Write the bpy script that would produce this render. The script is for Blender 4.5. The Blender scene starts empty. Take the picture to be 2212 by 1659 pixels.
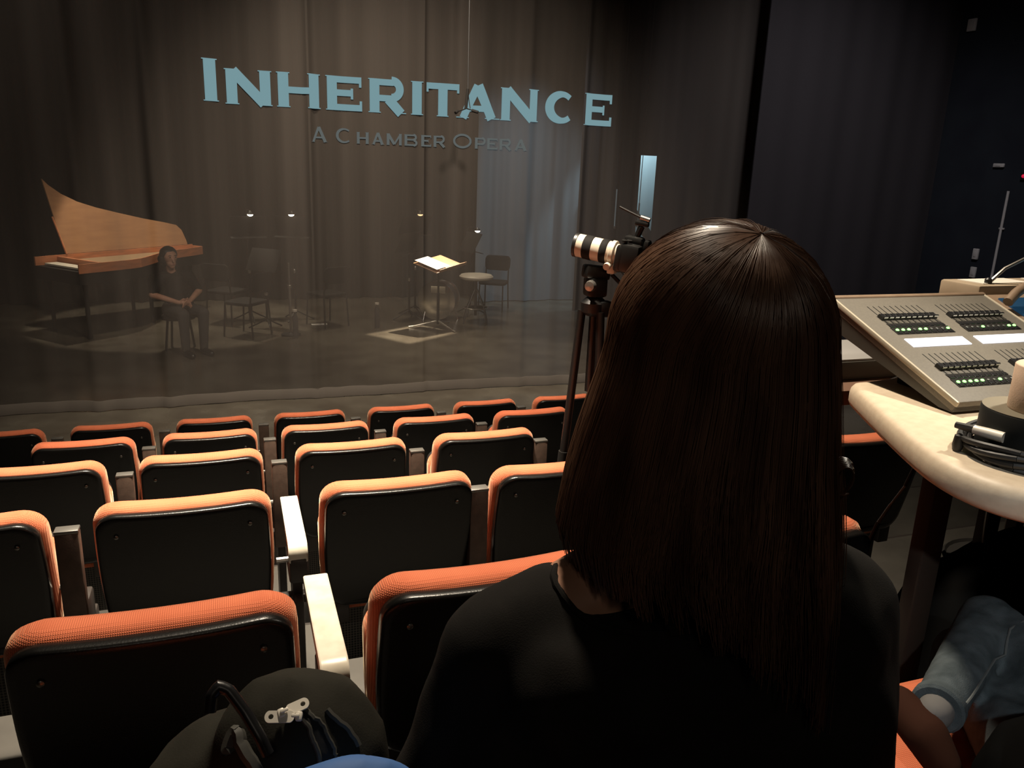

________________________

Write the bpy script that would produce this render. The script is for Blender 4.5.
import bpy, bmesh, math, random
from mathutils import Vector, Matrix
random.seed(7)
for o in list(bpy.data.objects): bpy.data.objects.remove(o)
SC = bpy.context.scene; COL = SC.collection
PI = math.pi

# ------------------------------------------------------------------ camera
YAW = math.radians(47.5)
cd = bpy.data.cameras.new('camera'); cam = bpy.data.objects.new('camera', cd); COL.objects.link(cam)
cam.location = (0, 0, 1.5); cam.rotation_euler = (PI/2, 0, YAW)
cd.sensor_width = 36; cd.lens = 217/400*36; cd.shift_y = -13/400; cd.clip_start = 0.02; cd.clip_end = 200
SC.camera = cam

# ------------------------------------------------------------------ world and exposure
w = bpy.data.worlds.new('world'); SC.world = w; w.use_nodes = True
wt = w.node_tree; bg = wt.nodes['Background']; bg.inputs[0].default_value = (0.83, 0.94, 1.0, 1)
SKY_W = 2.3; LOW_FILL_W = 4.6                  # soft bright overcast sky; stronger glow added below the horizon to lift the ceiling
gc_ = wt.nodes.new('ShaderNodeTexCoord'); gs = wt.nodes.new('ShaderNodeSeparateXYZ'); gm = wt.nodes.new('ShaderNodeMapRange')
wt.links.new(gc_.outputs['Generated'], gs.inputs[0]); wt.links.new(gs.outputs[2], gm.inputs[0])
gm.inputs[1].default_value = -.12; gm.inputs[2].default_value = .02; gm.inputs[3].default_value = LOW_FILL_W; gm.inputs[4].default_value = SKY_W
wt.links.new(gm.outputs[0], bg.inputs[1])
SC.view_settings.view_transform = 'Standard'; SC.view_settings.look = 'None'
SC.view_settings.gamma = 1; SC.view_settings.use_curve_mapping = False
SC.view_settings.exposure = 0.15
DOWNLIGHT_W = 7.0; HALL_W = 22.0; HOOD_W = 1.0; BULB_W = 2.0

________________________

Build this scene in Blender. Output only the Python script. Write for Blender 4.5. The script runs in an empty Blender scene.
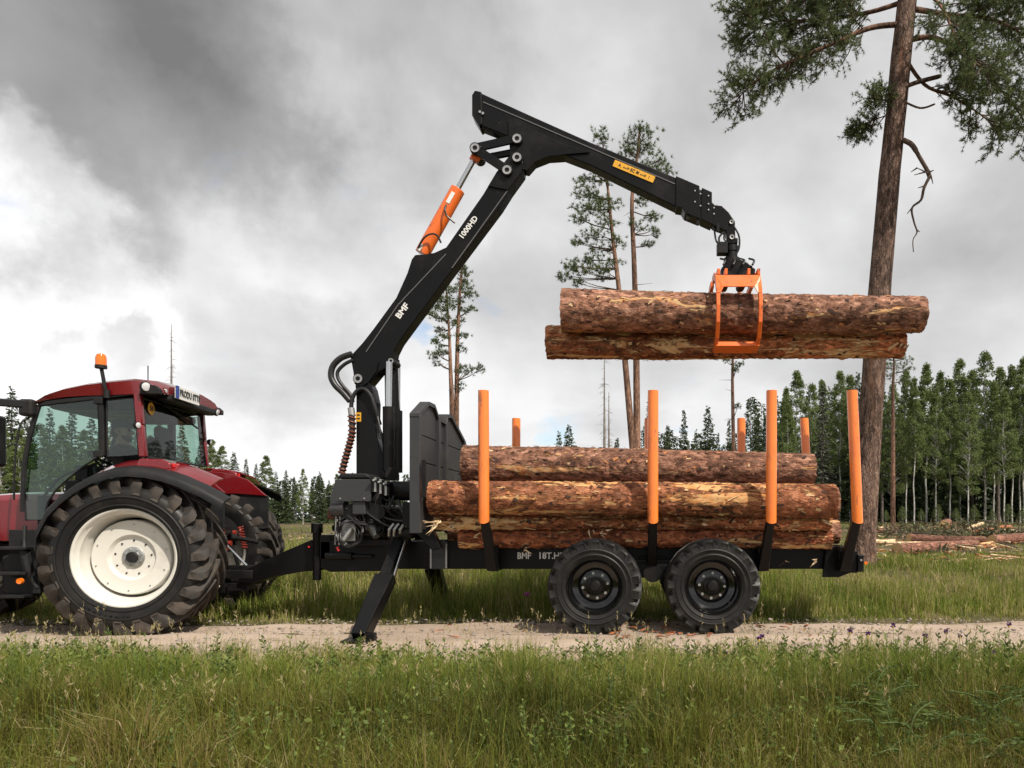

________________________

Determine how many lines include the string "render". Give no answer but the number.

2